Society

Society jokes

Orphan

If you're bored, just go hit an orphan. What are they gonna do? Tell their parents?

Orphan

Why don’t orphans play baseball?

Because they can’t find home.

Orphanage

I walked into an orphanage and a kid was crying. I asked him what was wrong and he said some kids were bullying him. I told him to go tell his parents.

Orphan

Why can't orphans really play baseball?

Because when they do, all the other kids tell that joke that everyone has heard more than 50 times.

Gender

I don't see why people these days choose their gender. There's only two, it's Nerf or nothing! (I'm just joking, I honestly don't care.)

Kidnapping

What’s the difference between a child and someone who has been kidnapped?
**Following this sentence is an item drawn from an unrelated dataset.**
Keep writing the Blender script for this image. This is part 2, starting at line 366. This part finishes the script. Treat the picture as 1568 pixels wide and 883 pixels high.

One of them is a domesticated pet.

Momma

Your momma's so fat, when I went to suck her titties, I got a mouth full of knee.

Orphan

I told an orphan to never stop talking until their parents come home.

Now I can’t get it to shut up.

Cannibal

Two friends were walking in a forest. They started to fight.

A cannibal came and shouted, "Food fight!"

Orphan

I saw a kid on the curb while I was on a walk, and he was in baggy clothes, and I said, "Are you an orphan?" He said, "Yeah." And the orphan said, "What gave me away?" I said, "Ur parents."

Surname

A little riddle...

Trump has it short, Kennedy has it long, the Pope has it but he doesn't use it, what is it?

...

Obviously the Surname, what are you thinking about you pervert?

Orphanage

A guy sees a kid crying, and the guy walks up to the kid and asks, "Where are your parents?"

God, I love working at an orphanage!

Parent

A homeless kid walked up to another kid and said, "I have what you don't." He said, "(Parents)."

And the kid said, "Your right, I do have parents," and walked away.